Lo aconsejable es suspender los trabajos en Dos Bocas, el Tren Maya y el aeropuerto de Santa Lucía, a fin de reencauzar los recursos hacia una magna obra que perpetúe históricamente al sexenio, y que, además, reduciría drásticamente los gastos del Gobierno en favor de su cruzada por la austeridad.
La propuesta es sencilla y vendría a reforzar una de las ideas centrales del presidente Andrés Manuel López Obrador. Si se utiliza el dinero del aeropuerto, la refinería y el tren en la construcción inspirada en el Coliseo Romano, pero mucho mayor, México se volvería ejemplo mundial del sistema más moderno y expedito de la impartición de justicia.
Ese Coliseo nacional no se utilizaría para enfrentar a unos cristianos a fieras hambrientas, a fin de que el “respetable público” –así lo llaman en las peleas de box– se divirtiera viendo cómo tigres y leones disfrutan una nutritiva merienda con los seguidores de Jesucristo.
No. Un espectáculo de esta naturaleza haría poner el grito en el cielo a las sociedades dedicadas a la protección de los animales y a aquellas que se ocupan de la defensa de los derechos humanos. Tampoco se utilizaría la arena para organizar luchas entre gladiadores. Sería esta una distracción sin interés, si se compara con las masacres que nos brinda todos los días el crimen organizado.
Nada de eso. El Coliseo se usaría para juzgar a los expresidentes de la República, tal y como lo propone López Obrador, obstinado en realizar una consulta popular para que el pueblo decida si se les lleva o no al banquillo de los acusados.
Tal consulta, además de ilegal, según opinión de los expertos, resultaría costosa. Evitémosla con la construcción del Coliseo, en el cual se seguirían, con algunas variantes, los programas del circo romano. La entrada sería gratuita y a cada asistente se le entregaría una sábana para que se enredara con ella, a fin de ofrecer ante las cámaras de televisión tribunas repletas de copias huehuenches de ciudadanos romanos. Nada de pantalones de mezclilla ni de camisetas con un letrero de Mazatlán.
El señor López Obrador vestiría igual, con una pequeña corona de oro ceñida a las sienes, igual que los emperadores en las películas de Cecil B. de Mille.
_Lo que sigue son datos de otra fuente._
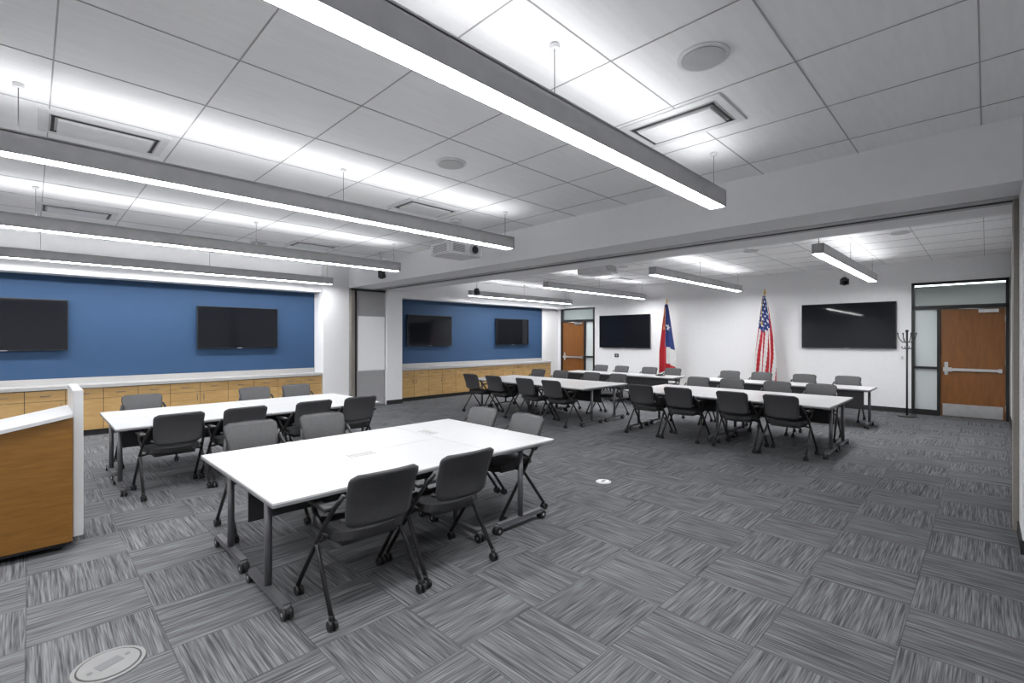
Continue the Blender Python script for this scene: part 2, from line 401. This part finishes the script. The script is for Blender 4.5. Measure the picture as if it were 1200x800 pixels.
C(3.31,3.42,'-X'); C(3.31,4.10,'-X')
for x in (1.11,1.76,2.56,3.22): C(x,6.48,'+Y')
for x in (1.12,2.58,3.24): C(x,8.17,'-Y')
for y in (2.05,2.72,3.6,4.28): C(7.8,y,'+X')
for y in (2.05,2.75,3.58,4.25): C(9.42,y,'-X')
for y in (5.92,6.62,7.55,8.3): C(7.36,y,'+X')
for y in (5.92,6.62,7.55,8.3): C(9.0,y,'-X')
for y in (2.1,2.9,3.8,4.5): C(11.88,y,'-X')
for y in (6.0,6.7,7.6,8.3): C(11.88,y,'-X')

# ------------------------------------------------------------------ tables
def table(x0,x1,y0,y1,inset=.07,modesty=0,box=None):
    lx,ly=x1-x0,y1-y0; rot=0; L,W=lx,ly
    if ly>lx: rot=math.pi/2; L,W=ly,lx
    m=MB(); g=.003
    m.box((-L/2+g,-W/2+g,.712),(L/2-g,W/2-g,.74),'lam',.003)
    m.box((-L/2+g-.001,-W/2+g-.001,.709),(L/2-g+.001,W/2-g+.001,.728),'edge',.002)
    m.box((-L/2+inset,-.03,.66),(L/2-inset,.03,.705),'steel')
    h=W/2-.09
    for s in (-1,1):
        X=s*(L/2-inset)
        m.cyl((X,0,.06),(X,0,.70),.024,'steel',16)
        m.box((X-.04,-W/2+.12,.685),(X+.04,W/2-.12,.709),'steel',.003)
        m.prism([(-.028+X,.062),(.028+X,.062),(.022+X,.095),(-.022+X,.095)],-h,h,'steel')
        for t in (-1,1):
            Y=t*h
            m.cyl((X,Y,.055),(X,Y,.085),.02,'steel',12)
            for o in (-.018,.018): m.cyl((X+o-.011,Y,.0365),(X+o+.011,Y,.0365),.036,'black',18)
            m.cyl((X-.031,Y,.0365),(X+.031,Y,.0365),.012,'chrome',10)
            m.box((X-.007,Y-.02,.035),(X+.007,Y+.02,.068),'steel')
    if modesty:
        Y=modesty*(W/2-.04)
        m.box((-L/2+.1,Y-.008,.40),(L/2-.1,Y+.008,.70),'seat',.003)
    if box is not None:
        m.box((box[0]-.11,box[1]-.05,.739),(box[0]+.11,box[1]+.05,.743),'counter',.001)
        m.box((box[0]-.10,box[1]-.002,.7425),(box[0]+.10,box[1]+.002,.744),'edge')
    return m.obj('conference_table',((x0+x1)/2,(y0+y1)/2,0),rot)
ym=3.70
table(.97,2.73,2.885,ym,.11,1,(.05,.33)); table(.97,2.73,ym,4.51,.11,0)
table(2.73,3.475,2.885,4.51,.09,0,(.3,.28))
for (a,b) in ((.62,2.16),(2.16,3.70)):
    table(a,b,6.45,7.25,.08,1,(0,.32)); table(a,b,7.25,8.05,.08,0)
for (a,b) in ((1.52,3.135),(3.135,4.75)):
    table(7.72,8.52,a,b,.07,-1,(0,.3)); table(8.52,9.32,a,b,.07,0)
    table(10.9,11.7,a,b,.07,1,(0,.3))
for (a,b) in ((5.40,7.08),(7.08,8.76)):
    table(7.32,8.12,a,b,.07,-1,(0,.3)); table(8.12,8.92,a,b,.07,0)
    table(10.9,11.7,a,b,.07,1,(0,.3))

# ------------------------------------------------------------------ podium
m=MB()
m.prism([(-1.05,.08),(.235,.08),(.235,1.06),(-1.05,.80)],5.14,5.85,'oak')
m.prism([(-1.07,.797),(.235,1.061),(.235,1.088),(-1.07,.824)],5.12,5.87,'lam')
m.box((.237,5.17,.10),(.300,5.95,1.27),'lam',.006)
m.prism([(-1.04,.05),(.22,.05),(.22,.08),(-1.04,.08)],5.17,5.82,'base')
for x in (-.95,.15):
    for y in (5.24,5.76):
        m.cyl((x-.02,y,.03),(x+.02,y,.03),.03,'black',14)
m.obj('lectern')

# ------------------------------------------------------------------ flags
def flagpole(name,x,y,ztop,kind):
    m=MB()
    m.cyl((x,y,0),(x,y,.03),.17,'gold',28); m.cyl((x,y,.03),(x,y,.10),.06,'gold',20,r2=.022)
    m.cyl((x,y,.08),(x,y,ztop),.014,'gold',12)
    m.sphere((x,y,ztop+.02),.03,'gold'); m.cyl((x,y,ztop+.03),(x,y,ztop+.16),.028,'gold',8,r2=.002)
    top=ztop-.06; bot=.52 if kind=='us' else .62
    def f(u,v):
        spread=.07+.42*min(1,v*1.5)**.8
        s=(u-.45)*spread
        ph=u*2*math.pi*2.6+v*.9
        dx=-.06-.045*math.sin(ph)*(.35+.65*v)
        yy=y-s-.012*math.cos(ph*1.1)
        zz=top-(top-bot)*v-.22*u*min(1,v*2.5)*(1-v)+.10*v*math.sin(u*3.1)
        return (x+dx,yy,zz)
    if kind=='us':
        def mf(u,v):
            if v<.42-.18*abs(u-.4) and u<.93:
                iu=int(u*30); iv=int(v*100)
                return 'fwhite' if (iu%6 in(1,2) and iv%8 in(1,2)) or (iu%6 in (4,5) and iv%8 in(5,6)) else 'fblue'
            q=u+.30*(v-.4)
            return 'red' if int(q*9)%2==0 else 'fwhite'
    else:
        def mf(u,v):
            if v<.05: return 'fblue'
            q=u-.25*(v-.45)
            if q>.40 and v<.62:
                dx=(u-.70)/.24; dy=(v-.30)/.055; a=math.atan2(dy,dx)+math.pi/2; rr=math.hypot(dx,dy)
                k=abs(((a/(2*math.pi)*5)%1)-.5)*2
                if rr<.42+.58*k: return 'fwhite'
                return 'fblue'
            if q>.33 and v<.62: return 'fwhite'
            if v>=.62 and u>.50: return 'fwhite' if v<.88 else 'red'
            return 'red'
    m.sheet(f,60,110,.004,'fwhite',mf)
    m.tube([(x-.02,y+.02,ztop-.02),(x-.10,y+.05,ztop-.35),(x-.12,y+.04,ztop-.7)],.006,'gold',6)
    m.cyl((x-.12,y+.04,ztop-.82),(x-.12,y+.04,ztop-.7),.022,'gold',10,r2=.006)
    m.obj(name)
flagpole('texas_flag',13.55,6.85,2.78,'tx')
flagpole('american_flag',13.55,4.12,2.86,'us')

# ------------------------------------------------------------------ coat stand
m=MB(); x,y=13.35,1.22
m.cyl((x,y,0),(x,y,.03),.17,'black',28); m.cyl((x,y,.03),(x,y,1.84),.018,'black',14); m.sphere((x,y,1.85),.03,'black')
for i in range(4):
    a=i*math.pi/2+.5; c,s=math.cos(a),math.sin(a)
    m.tube([(x,y,1.62),(x+.08*c,y+.08*s,1.60),(x+.15*c,y+.15*s,1.70),(x+.17*c,y+.17*s,1.80)],.009,'black',8,fillet=.05); m.sphere((x+.17*c,y+.17*s,1.80),.016,'black',seg=10)
    m.tube([(x,y,1.48),(x+.07*c,y+.07*s,1.46),(x+.10*c,y+.10*s,1.52)],.008,'black',8,fillet=.03)
m.obj('coat_stand')

# ------------------------------------------------------------------ projectors
def projector():
    m=MB()
    m.box((-.30,-.23,-.09),(.30,.23,.08),'projector',.02,seg=3)
    m.cyl((.13,-.27,0),(.13,-.22,0),.07,'fixt',24); m.cyl((.13,-.275,0),(.13,-.269,0),.055,'lens',24)
    for i in range(6): m.box((-.24,-.233,-.05+i*.018),(-.03,-.229,-.044+i*.018),'base')
    for i in range(6): m.box((-.303,-.16,-.05+i*.018),(-.299,.16,-.044+i*.018),'base')
    m.box((-.3015,-.21,-.072),(.3015,.21,-.068),'edge')
    m.box((-.12,-.12,.08),(.12,.12,.095),'plastic'); m.cyl((0,0,.09),(0,0,CEIL-2.97-.004),.022,'plastic',14); m.cyl((0,0,CEIL-2.97-.03),(0,0,CEIL-2.97-.002),.08,'plastic',24)
    return m.mesh('ceiling_projector')
pj=projector()
inst(pj,'ceiling_projector',(4.40,5.52,2.97),0); inst(pj,'ceiling_projector',(7.45,5.15,2.97),math.pi/2)
def ptz(h):
    m=MB()
    m.cyl((0,0,.06),(0,0,h),.014,'plastic',12); m.cyl((0,0,h-.02),(0,0,h),.05,'plastic',20)
    m.cyl((0,0,.0),(0,0,.06),.07,'black',24,r2=.055); m.box((-.075,-.05,-.10),(-.055,.05,.03),'black',.006); m.box((.055,-.05,-.10),(.075,.05,.03),'black',.006)
    m.sphere((0,0,-.06),.06,'black',(1,1.15,1)); m.cyl((0,-.085,-.06),(0,-.05,-.06),.032,'lens',20)
    return m.mesh('conference_camera')
pc=ptz(CEIL-3.0-.002)
inst(pc,'conference_camera',(4.95,8.6,3.0),.8); inst(pc,'conference_camera',(12.9,2.27,3.0),-1.0); inst(pc,'conference_camera',(8.6,9.9,3.0),.5)

# ------------------------------------------------------------------ floor boxes & wall plates
def fbox(r,k1,k2):
    m=MB(); m.cyl((0,0,0),(0,0,.006),r,k1,48,r2=r-.006); m.cyl((0,0,.006),(0,0,.009),r*.82,k1,48,r2=r*.80)
    m.cyl((0,0,.0058),(0,0,.0065),r*.86,'base',48)
    m.box((-r*.35,-r*.2,.009),(r*.35,r*.2,.0105),k2,.0005); m.cyl((r*.55,0,.009),(r*.55,0,.0105),r*.08,k2,16); m.cyl((-r*.55,0,.009),(-r*.55,0,.0105),r*.08,k2,16)
    return m.mesh('floor_outlet_box')
inst(fbox(.155,'fbox','steel'),'floor_outlet_box',(.285,3.21,.0005),.4); inst(fbox(.09,'plastic','fbox'),'floor_outlet_box',(4.75,3.2,.0005),.2)
def plate(y,z,w,h,k,nm):
    m=MB(); m.box((FARX-.008,y-w/2,z-h/2),(FARX,y+w/2,z+h/2),k,.002); m.box((FARX-.012,y-w/6,z-h/4),(FARX-.007,y+w/6,z+h/4),'fixt'); m.obj(nm)
plate(8.9,1.12,.16,.12,'black','wall_outlet'); plate(1.33,1.65,.10,.12,'plastic','wall_switch'); plate(1.36,1.25,.10,.12,'plastic','wall_switch')
m=MB(); m.box((-.10,-.08,.741),(.10,.08,.765),'black',.006); m.box((-.075,-.02,.765),(.075,.03,.79),'black',.006); m.obj('conference_phone',(11.3,5.9,0),0)

# ------------------------------------------------------------------ world, camera
w=bpy.data.worlds.new('world'); SC.world=w; w.use_nodes=True
w.node_tree.nodes['Background'].inputs[0].default_value=(.8,.85,.9,1); w.node_tree.nodes['Background'].inputs[1].default_value=.3
cam=bpy.data.cameras.new('camera'); cam.sensor_width=36; cam.lens=560/1200*36; cam.shift_y=-3/1200; cam.clip_start=.05
co=bpy.data.objects.new('camera',cam); co.location=(0,0,1.68); co.rotation_euler=(math.pi/2,0,-math.atan2(.7096,.7046)); COL.objects.link(co)
SC.camera=co
SC.view_settings.view_transform='Standard'
SC.view_settings.look='None'
SC.view_settings.exposure=0.12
Al principiar el espectáculo, de la puerta de gladiadores saldrían, en orden cronológico, los expresidentes de México. Cada uno de ellos caminaría hasta quedar al frente del palco del emperador
–perdón, de AMLO– y pronunciaría con ligeras variantes el saludo de los gladiadores. No diría “Los que van a morir te saludan”, sino “El que va a ser juzgado te saluda”.
Luego daría una vuelta al ruedo para ser visto por toda la multitud. Al final del recorrido se colocaría al centro en espera del fallo popular. Entonces, el tabasqueño se pondría de pie para preguntar con voz potente: “¿Qué opina el pueblo bueno?”.
Los asistentes expresarían su opinión como los romanos: pondrían hacia abajo el pulgar en el caso de considerar inocente al juzgado. O bien voltearían la mano con el pulgar en alto, si lo creían culpable. Después de ver a dónde apuntaba la mayoría de los pulgares, AMLO pondría el suyo para abajo o lo pondría en alto declarándolo culpable.
Tan vistosa costumbre podría hacerse extensiva a toda clase de presuntos culpables. Así se impartiría justicia rápido, y el Gobierno se ahorraría el presupuesto destinado a la Suprema Corte y al mantenimiento de toda la burocracia –agentes, ministerios públicos, actuarios y demás– del sistema judicial.